TASK GOAL: Skip all pictures. Write out the data below from its first line through the line that contains "random.seed(7)".

^^^^^^^^

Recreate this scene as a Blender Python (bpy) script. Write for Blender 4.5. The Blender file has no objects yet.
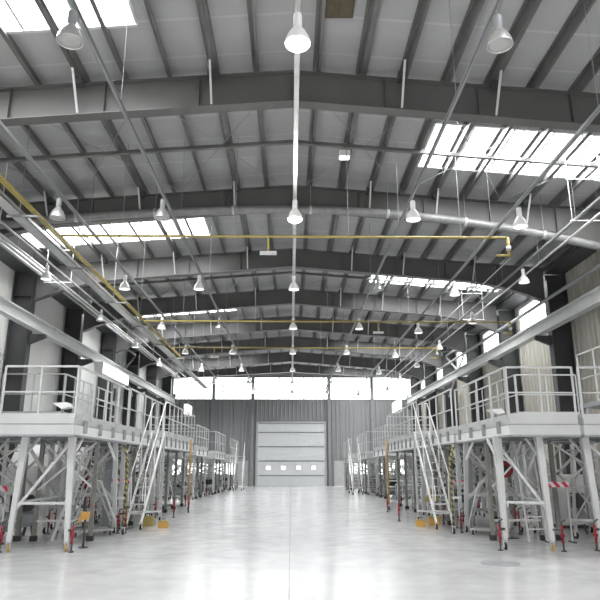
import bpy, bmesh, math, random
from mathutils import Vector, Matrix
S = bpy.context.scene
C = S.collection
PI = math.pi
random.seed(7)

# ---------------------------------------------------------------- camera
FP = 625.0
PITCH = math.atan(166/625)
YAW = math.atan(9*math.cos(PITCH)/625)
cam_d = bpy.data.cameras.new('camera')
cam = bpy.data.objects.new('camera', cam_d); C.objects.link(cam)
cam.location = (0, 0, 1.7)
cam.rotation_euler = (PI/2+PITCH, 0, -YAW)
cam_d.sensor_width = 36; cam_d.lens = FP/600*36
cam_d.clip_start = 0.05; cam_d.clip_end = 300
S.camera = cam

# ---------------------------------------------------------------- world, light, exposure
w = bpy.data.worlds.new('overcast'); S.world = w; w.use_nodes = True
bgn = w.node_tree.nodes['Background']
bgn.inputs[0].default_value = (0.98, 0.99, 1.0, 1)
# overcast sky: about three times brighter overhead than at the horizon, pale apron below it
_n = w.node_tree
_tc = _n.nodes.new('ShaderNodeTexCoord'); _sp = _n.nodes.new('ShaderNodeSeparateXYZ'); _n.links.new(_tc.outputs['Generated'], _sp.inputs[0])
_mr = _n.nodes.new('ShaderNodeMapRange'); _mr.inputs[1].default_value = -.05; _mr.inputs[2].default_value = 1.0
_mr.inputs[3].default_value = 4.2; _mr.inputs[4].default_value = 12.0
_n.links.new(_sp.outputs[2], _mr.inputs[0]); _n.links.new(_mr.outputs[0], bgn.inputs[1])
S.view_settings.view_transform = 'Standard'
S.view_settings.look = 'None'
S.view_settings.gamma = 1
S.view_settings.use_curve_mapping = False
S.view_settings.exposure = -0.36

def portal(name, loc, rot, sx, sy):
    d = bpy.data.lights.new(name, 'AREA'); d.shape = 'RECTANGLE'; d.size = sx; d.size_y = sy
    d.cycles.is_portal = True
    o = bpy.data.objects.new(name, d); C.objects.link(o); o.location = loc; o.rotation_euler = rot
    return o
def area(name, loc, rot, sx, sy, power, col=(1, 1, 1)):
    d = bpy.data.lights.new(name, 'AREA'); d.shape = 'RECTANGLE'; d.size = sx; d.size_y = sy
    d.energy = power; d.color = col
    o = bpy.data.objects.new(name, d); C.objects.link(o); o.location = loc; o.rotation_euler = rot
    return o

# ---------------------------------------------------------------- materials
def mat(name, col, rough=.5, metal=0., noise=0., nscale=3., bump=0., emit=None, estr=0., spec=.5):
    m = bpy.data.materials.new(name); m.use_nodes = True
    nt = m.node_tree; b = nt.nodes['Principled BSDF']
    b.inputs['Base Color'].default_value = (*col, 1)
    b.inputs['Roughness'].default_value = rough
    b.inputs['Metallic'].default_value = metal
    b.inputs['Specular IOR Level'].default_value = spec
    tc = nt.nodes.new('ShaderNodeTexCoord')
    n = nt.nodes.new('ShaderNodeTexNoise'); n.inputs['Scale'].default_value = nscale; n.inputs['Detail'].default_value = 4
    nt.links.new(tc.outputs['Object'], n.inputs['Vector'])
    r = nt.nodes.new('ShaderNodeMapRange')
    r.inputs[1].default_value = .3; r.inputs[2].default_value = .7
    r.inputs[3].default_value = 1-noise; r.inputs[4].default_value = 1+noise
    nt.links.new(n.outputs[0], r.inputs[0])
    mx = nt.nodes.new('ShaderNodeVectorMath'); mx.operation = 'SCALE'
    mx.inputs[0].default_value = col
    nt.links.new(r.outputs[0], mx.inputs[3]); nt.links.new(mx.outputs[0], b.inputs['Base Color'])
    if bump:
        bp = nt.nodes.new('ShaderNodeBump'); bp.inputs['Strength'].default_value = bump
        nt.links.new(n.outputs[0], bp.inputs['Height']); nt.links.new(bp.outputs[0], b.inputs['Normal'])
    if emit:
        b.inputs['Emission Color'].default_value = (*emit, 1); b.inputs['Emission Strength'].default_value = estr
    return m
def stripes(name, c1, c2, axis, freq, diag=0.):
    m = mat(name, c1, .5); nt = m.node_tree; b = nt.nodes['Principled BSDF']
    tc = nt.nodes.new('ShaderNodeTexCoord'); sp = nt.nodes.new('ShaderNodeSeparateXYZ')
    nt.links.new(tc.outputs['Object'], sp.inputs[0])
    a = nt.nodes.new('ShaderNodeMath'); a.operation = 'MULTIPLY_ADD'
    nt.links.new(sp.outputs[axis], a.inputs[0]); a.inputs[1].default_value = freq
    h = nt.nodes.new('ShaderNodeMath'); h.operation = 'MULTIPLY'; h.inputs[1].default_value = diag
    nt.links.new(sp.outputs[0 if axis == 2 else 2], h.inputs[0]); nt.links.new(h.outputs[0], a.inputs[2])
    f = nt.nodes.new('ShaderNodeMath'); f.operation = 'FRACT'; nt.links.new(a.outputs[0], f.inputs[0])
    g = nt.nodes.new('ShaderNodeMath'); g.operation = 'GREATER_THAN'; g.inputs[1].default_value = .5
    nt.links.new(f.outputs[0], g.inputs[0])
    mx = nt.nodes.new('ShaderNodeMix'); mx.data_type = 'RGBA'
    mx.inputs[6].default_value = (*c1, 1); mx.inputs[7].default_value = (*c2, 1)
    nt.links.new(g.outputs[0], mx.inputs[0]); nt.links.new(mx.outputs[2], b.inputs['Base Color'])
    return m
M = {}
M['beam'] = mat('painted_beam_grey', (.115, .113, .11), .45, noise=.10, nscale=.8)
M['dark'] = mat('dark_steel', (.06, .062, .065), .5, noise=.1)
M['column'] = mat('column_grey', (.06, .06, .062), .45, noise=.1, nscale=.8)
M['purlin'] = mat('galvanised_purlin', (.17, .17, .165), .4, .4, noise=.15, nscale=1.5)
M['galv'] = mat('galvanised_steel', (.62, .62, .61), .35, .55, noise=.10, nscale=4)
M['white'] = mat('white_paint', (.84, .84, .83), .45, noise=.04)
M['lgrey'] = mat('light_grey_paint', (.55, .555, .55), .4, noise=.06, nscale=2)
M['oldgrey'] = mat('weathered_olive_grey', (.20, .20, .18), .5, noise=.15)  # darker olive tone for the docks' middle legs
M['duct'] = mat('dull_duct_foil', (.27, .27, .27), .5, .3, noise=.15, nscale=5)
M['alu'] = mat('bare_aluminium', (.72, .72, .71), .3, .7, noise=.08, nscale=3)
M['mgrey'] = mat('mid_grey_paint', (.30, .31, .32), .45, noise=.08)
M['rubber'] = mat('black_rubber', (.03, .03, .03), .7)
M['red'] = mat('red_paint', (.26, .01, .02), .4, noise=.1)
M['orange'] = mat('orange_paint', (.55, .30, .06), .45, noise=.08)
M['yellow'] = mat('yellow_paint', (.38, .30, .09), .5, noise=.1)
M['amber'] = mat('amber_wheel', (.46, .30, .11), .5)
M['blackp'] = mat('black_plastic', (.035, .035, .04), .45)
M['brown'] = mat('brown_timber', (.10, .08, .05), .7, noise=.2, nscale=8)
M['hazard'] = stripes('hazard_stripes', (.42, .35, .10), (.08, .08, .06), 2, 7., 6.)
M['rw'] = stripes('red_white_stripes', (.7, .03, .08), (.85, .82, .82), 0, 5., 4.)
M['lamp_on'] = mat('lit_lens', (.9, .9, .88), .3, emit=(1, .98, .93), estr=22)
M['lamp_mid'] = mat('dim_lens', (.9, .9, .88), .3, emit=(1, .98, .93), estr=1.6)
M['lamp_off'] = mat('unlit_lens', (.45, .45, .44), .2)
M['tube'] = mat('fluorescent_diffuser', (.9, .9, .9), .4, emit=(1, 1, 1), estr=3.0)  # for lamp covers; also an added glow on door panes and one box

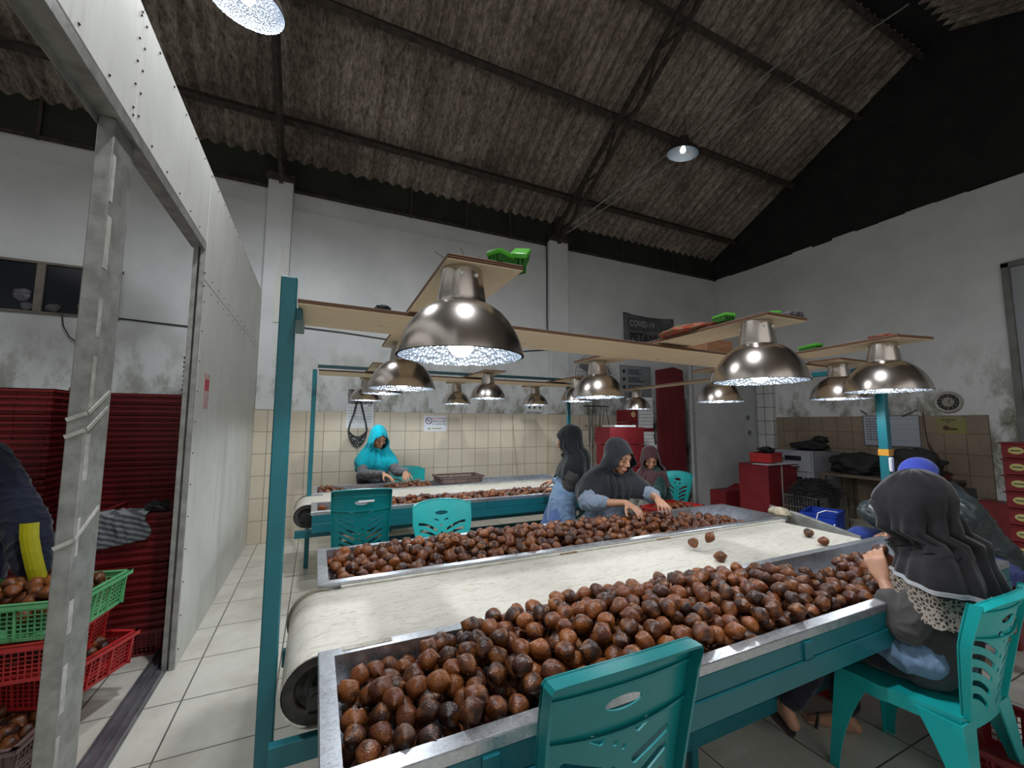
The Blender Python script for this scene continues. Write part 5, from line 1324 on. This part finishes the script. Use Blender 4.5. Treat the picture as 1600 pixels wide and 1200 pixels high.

^^^^^^^^

SOLUTION:
Recreate this scene as a Blender Python (bpy) script. Write for Blender 4.5. The Blender file has no objects yet.
import bpy, bmesh, math, random
from mathutils import Vector, Matrix
S = bpy.context.scene
C = S.collection
PI = math.pi
random.seed(7)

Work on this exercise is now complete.